Brief »
Quote the data exactly, first line to the line containing "col = scene.collection", with no pictures.

Scenes as source code:
>> START

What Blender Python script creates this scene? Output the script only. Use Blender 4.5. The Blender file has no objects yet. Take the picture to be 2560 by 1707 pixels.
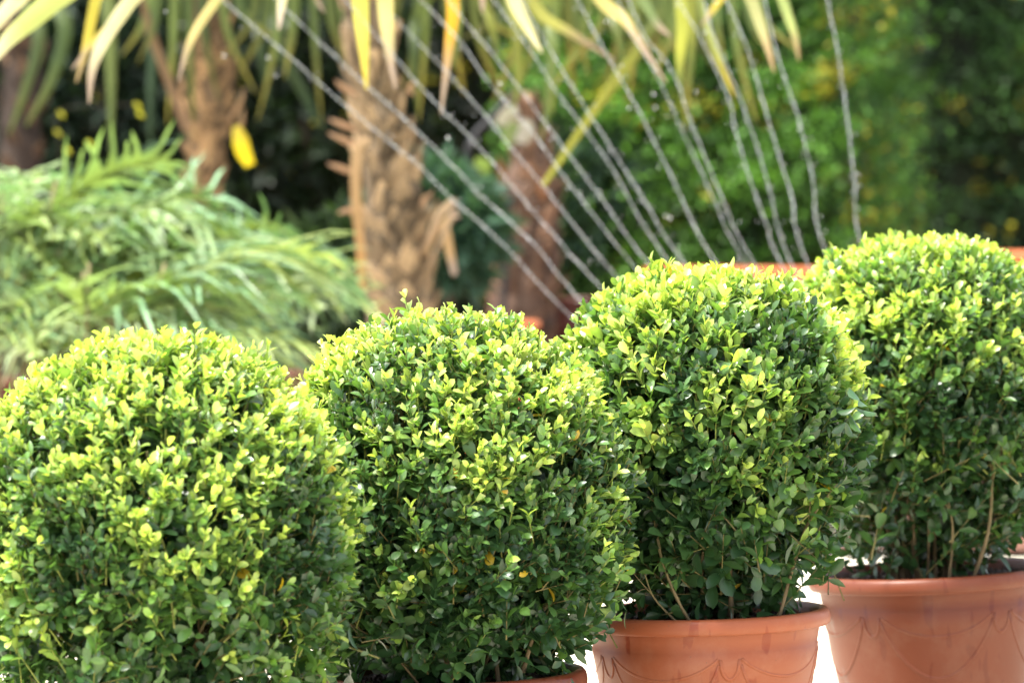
import bpy, math, random
import numpy as np
from mathutils import Vector, Matrix, noise
rng = np.random.default_rng(7)
random.seed(7)
R = math.radians
scene = bpy.context.scene
col = scene.collection

# ------------------------------------------------------------------ camera, light, exposure
FPX = 150 / 36 * 2560                      # focal length in photograph pixels
CAMZ = 0.87
PITCH = math.atan((853.5 - 592) / FPX)
cam_d = bpy.data.cameras.new('camera')
cam_d.lens = 150; cam_d.sensor_width = 36
cam_d.clip_start = 0.05; cam_d.clip_end = 500
cam_d.dof.use_dof = True
cam_d.dof.focus_distance = 6.02
cam_d.dof.aperture_fstop = 4.9
cam = bpy.data.objects.new('camera', cam_d); col.objects.link(cam)
cam.location = (0, 0, CAMZ); cam.rotation_euler = (R(90) - PITCH, 0, 0)
scene.camera = cam

SUN_EL, SUN_AZ = R(67), R(-112)              # azimuth measured from +Y (away from the camera) towards +X
world = bpy.data.worlds.new('World'); scene.world = world; world.use_nodes = True
wn = world.node_tree.nodes; wl = world.node_tree.links; wn.clear()
sky = wn.new('ShaderNodeTexSky'); sky.sky_type = 'NISHITA'; sky.sun_disc = False
sky.sun_elevation = SUN_EL; sky.sun_rotation = SUN_AZ
sky.air_density = 1.0; sky.dust_density = 3.0; sky.ozone_density = 1.0
bg = wn.new('ShaderNodeBackground'); bg.inputs['Strength'].default_value = 0.15
wo = wn.new('ShaderNodeOutputWorld')
hs = wn.new('ShaderNodeHueSaturation'); hs.inputs['Saturation'].default_value = 0.4     # thin bright cloud
wl.new(sky.outputs[0], hs.inputs['Color']); wl.new(hs.outputs[0], bg.inputs[0]); wl.new(bg.outputs[0], wo.inputs[0])
sun_d = bpy.data.lights.new('sun', 'SUN'); sun_d.energy = 2.9; sun_d.angle = R(8); sun_d.color = (1, 0.95, 0.86)
sun = bpy.data.objects.new('sun', sun_d); col.objects.link(sun)
sd = Vector((math.sin(SUN_AZ) * math.cos(SUN_EL), math.cos(SUN_AZ) * math.cos(SUN_EL), math.sin(SUN_EL)))
sun.rotation_euler = sd.to_track_quat('Z', 'Y').to_euler(); sun.location = sd * 30
scene.view_settings.view_transform = 'Standard'; scene.view_settings.look = 'None'
scene.view_settings.gamma = 1; scene.view_settings.use_curve_mapping = False
scene.view_settings.exposure = 2.15
scene.cycles.max_bounces = 7; scene.cycles.diffuse_bounces = 4; scene.cycles.glossy_bounces = 2
scene.cycles.transmission_bounces = 5; scene.cycles.transparent_max_bounces = 4
scene.cycles.sample_clamp_indirect = 6
scene.cycles.use_denoising = True

# ------------------------------------------------------------------ helpers
def P(px, py, D):
    """the point that stands D metres in front of the camera position along Y, seen at px, py of the photograph"""
    cx, cy = (px - 1280) / FPX, -(py - 853.5) / FPX
    d = Vector((cx, math.cos(PITCH) + cy * math.sin(PITCH), -math.sin(PITCH) + cy * math.cos(PITCH)))
    return Vector((0, 0, CAMZ)) + d * (D / d.y)

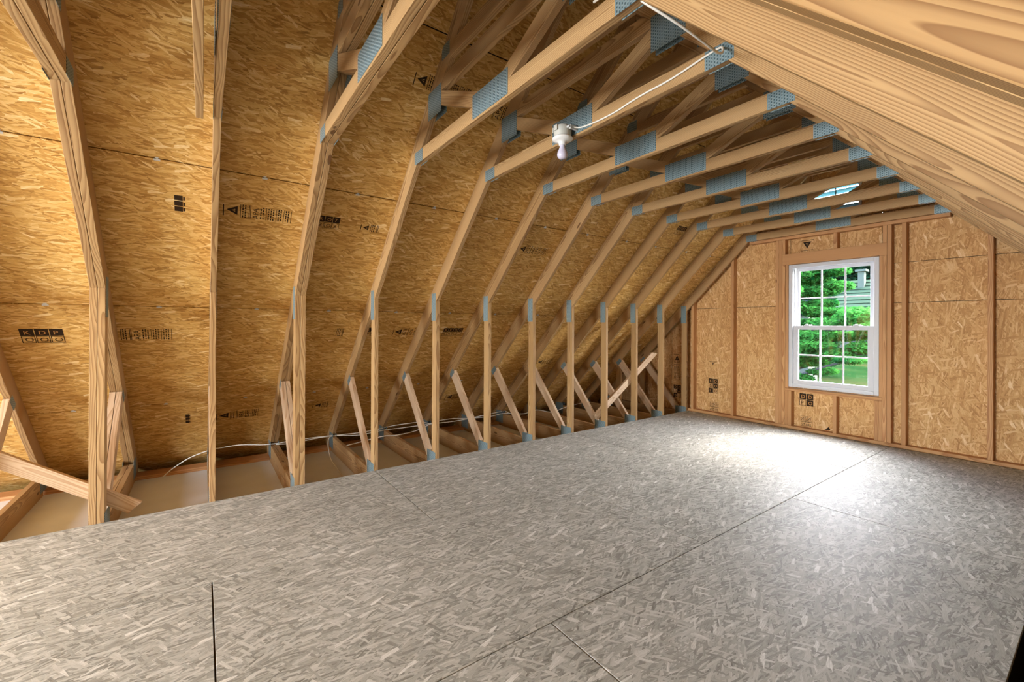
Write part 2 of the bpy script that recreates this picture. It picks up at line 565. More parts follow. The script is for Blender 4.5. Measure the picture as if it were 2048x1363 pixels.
for side in (-1, 1):
    R = roof_frame(side)
    for r, (a, b) in enumerate(zip(JX, JX[1:])):
        ys = [-4.82]+[q for q in (-1.829+0.02, 0.61, 3.048+0.02, 5.486+0.02)] + [6.3] if r % 2 == 0 else [-4.82, -0.61, 1.829+0.02, 4.267+0.02, 6.3]
        for y0, y1 in zip(ys, ys[1:]):
            ln, wd = y1-y0-0.005, (b-a)*math.sqrt(2)-0.007
            me = box_mesh('roof_panel', ln, wd, TS, OSB_ROOF, 0.0006)
            p = slope_point(side, (a+b)/2, (y0+y1)/2, TS/2)
            link('roof_panel', me, ceil, p, R)
# dark sheet added over the panels to keep sky light out of the joints
ROOF_SEAL = plain('roof_joint_seal', srgb(26, 25, 25), 0.95, var=0.1, spec=0.05)
for side in (-1, 1):
    link('roof_joint_seal', box_mesh('roof_joint_seal', 11.2, (MID+2.09)*math.sqrt(2), 0.004, ROOF_SEAL, 0), ceil,
         slope_point(side, (MID-2.07)/2, 0.74, TS+0.003), roof_frame(side))
# boards added to close the eaves against outside light, dark in place of shade
for side in (-1, 1):
    x = -2.075 if side < 0 else W+2.075
    board('eave_closure', (x-0.01, -4.82, -0.62), (x+0.01, 6.3, -0.33), ceil, SHADE_PANEL, 0)
    xa, xb = (-2.07, -1.63) if side < 0 else (W+1.63, W+2.07)
    board('soffit_closure', (xa, -4.82, -0.60), (xb, 6.3, -0.58), ceil, SHADE_PANEL, 0)
    xc = -1.64 if side < 0 else W+1.64
    board('eave_closure', (xc-0.01, -4.82, -0.60), (xc+0.01, 6.3, -0.222), ceil, SHADE_PANEL, 0)

# steel panel clips on the sheathing joints of the slope in view
clip_bm = bmesh.new()
add_box(clip_bm, (-0.016, -0.014, -0.003), (0.016, -0.002, 0.0005))
add_box(clip_bm, (-0.009, 0.002, -0.003), (0.009, 0.010, 0.0005))
add_box(clip_bm, (-0.005, -0.006, -0.006), (0.005, 0.006, -0.002))
clip_me = bm_mesh('panel_clip', clip_bm, STEEL)
for X in (-0.3075, 0.554, -1.169):
    for i in range(-2, 10):
        link('panel_clip', clip_me, ceil, slope_point(-1, X, (i+0.52)*IN+random.uniform(-.03, .03), -0.0005), roof_frame(-1))

# ------------------------------------------------------------------ trusses
def member(pts, name, thick, mat, bevel=0.0018):
    """polygon in truss X,Z; first two points give the long axis. Returns (name, mesh, loc, rot)"""
    a, b = Vector((pts[0][0], pts[0][1])), Vector((pts[1][0], pts[1][1]))
    ang = math.atan2(b.y-a.y, b.x-a.x)
    c = Vector((sum(p[0] for p in pts)/len(pts), sum(p[1] for p in pts)/len(pts)))
    ca, sa = math.cos(ang), math.sin(ang)
    loc = [((p[0]-c.x)*ca+(p[1]-c.y)*sa, -(p[0]-c.x)*sa+(p[1]-c.y)*ca) for p in pts]
    me = prism(name, loc, thick, mat, bevel)
    R = Matrix(((ca, 0, -sa), (0, 1, 0), (sa, 0, ca)))
    return (name, me, (c.x, 0, c.y), R)

def strip(a, b, w):
    """rectangle of width w round the centre line a-b"""
    a, b = Vector(a), Vector(b)
    d = (b-a).normalized()
    n = Vector((-d.y, d.x))*w/2
    return [tuple(a-n), tuple(b-n), tuple(b+n), tuple(a+n)]
mir = lambda pts: [(W-x, z) for x, z in pts]
zr = lambda x: ZK+x
raf = [(-1.86, zr(-1.86)), (MID-0.001, zr(MID-0.001)), (MID-0.001, zr(MID)+RV-0.001), (-1.86, zr(-1.86)+RV)]
stud = [(0, JT+0.001), (0, ZK-0.001), (-0.089, ZK-0.090), (-0.089, JT+0.001)]
C0, C1 = 2.491, 2.580
coll = [(C0-ZK+0.001, C0), (W-(C0-ZK)-0.001, C0), (W-(C1-ZK)-0.001, C1), (C1-ZK+0.001, C1)]
B0, B1 = 2.853, 2.942
tieB = [(B0-ZK+0.001, B0), (W-(B0-ZK)-0.001, B0), (W-(B1-ZK)-0.001, B1), (B1-ZK+0.001, B1)]
A0, A1 = 3.012, 3.101
tieA = [(A0-ZK+0.001, A0), (W-(A0-ZK)-0.001, A0), (W-(A1-ZK)-0.001, A1), (A1-ZK+0.001, A1)]
# diagonal web from rafter joint down to the middle of the collar tie
webV = [(1.243, 2.799), (1.727, 2.581), (1.9205, 2.581), (1.9205, 2.589), (1.309, 2.865)]
# lower diagonal web from rafter to the foot of the knee stud
webD = [(-0.090, JT+0.001), (-0.772, 0.770), (-0.858, 0.698), (-0.205, JT+0.001)]
webK = strip((-0.835, JT), (-0.835, 0.70), 0.089)
webK[1] = (-0.7905, zr(-0.7905)-0.001); webK[2] = (-0.8795, zr(-0.8795)-0.001)
joist = [(-1.60, JB), (W+1.60, JB), (W+1.575, JT), (-1.575, JT)]
joist_cut = [(-1.60, JB), (3.64, JB), (3.64, JT), (-1.575, JT)]

def build_set(lum, thick_k=1.0):
    t = T*thick_k
    S = {}
    S['rafter_l'] = member(raf, 'rafter', t, lum)
    S['rafter_r'] = member(mir(raf), 'rafter', t, lum)
    S['stud_l'] = member(stud, 'knee_stud', t*0.99, lum)
    S['stud_r'] = member(mir(stud), 'knee_stud', t*0.99, lum)
    S['coll'] = member(coll, 'collar_tie', t*0.985, lum)
    S['tieB'] = member(tieB, 'upper_tie', t*0.98, lum)
    S['tieA'] = member(tieA, 'upper_tie', t*0.98, lum)
    S['webV_l'] = member(webV, 'diagonal_web', t*0.97, lum)
    S['webV_r'] = member(mir(webV), 'diagonal_web', t*0.97, lum)
    S['webD_l'] = member(webD, 'eave_web', t*0.96, LUMBER_LIT)
    S['webD_r'] = member(mir(webD), 'eave_web', t*0.96, LUMBER_LIT)
    S['webK_l'] = member(webK, 'upright_web', t*0.95, lum)
    S['joist'] = member(joist, 'floor_joist', t, lum)
    S['joist_cut'] = member(joist_cut, 'floor_joist', t, lum)
    return S
SET = build_set(LUMBER)
ANG45 = math.radians(45)
PLATES = []     # (x0,x1,z0,z1, rotation)
def pl(x0, x1, z0, z1, ang=0.0, both=True):
    PLATES.append(((x0+x1)/2, (z0+z1)/2, x1-x0, z1-z0, ang))
    if both:
        PLATES.append((W-(x0+x1)/2, (z0+z1)/2, x1-x0, z1-z0, -ang))
pl(0.905, 1.040, 2.487, 2.575)
pl(1.740, 2.095, 2.503, 2.640, both=False)
pl(1.138, 1.335, 2.722, 2.905)
pl(1.345, 1.450, 3.040, 3.125)
N_UP = len(PLATES)
pl(-0.100, -0.012, 1.362, 1.632)
pl(-0.880, -0.770, 0.700, 0.762, ANG45)
pl(-0.195, -0.006, -0.11, 0.058)
pl(-1.68, -1.50, -0.16, 0.02)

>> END

Answer to the task »
What Blender Python script creates this scene? Output the script only. Use Blender 4.5. The Blender file has no objects yet. Take the picture to be 2560 by 1707 pixels.
import bpy, math, random
import numpy as np
from mathutils import Vector, Matrix, noise
rng = np.random.default_rng(7)
random.seed(7)
R = math.radians
scene = bpy.context.scene
col = scene.collection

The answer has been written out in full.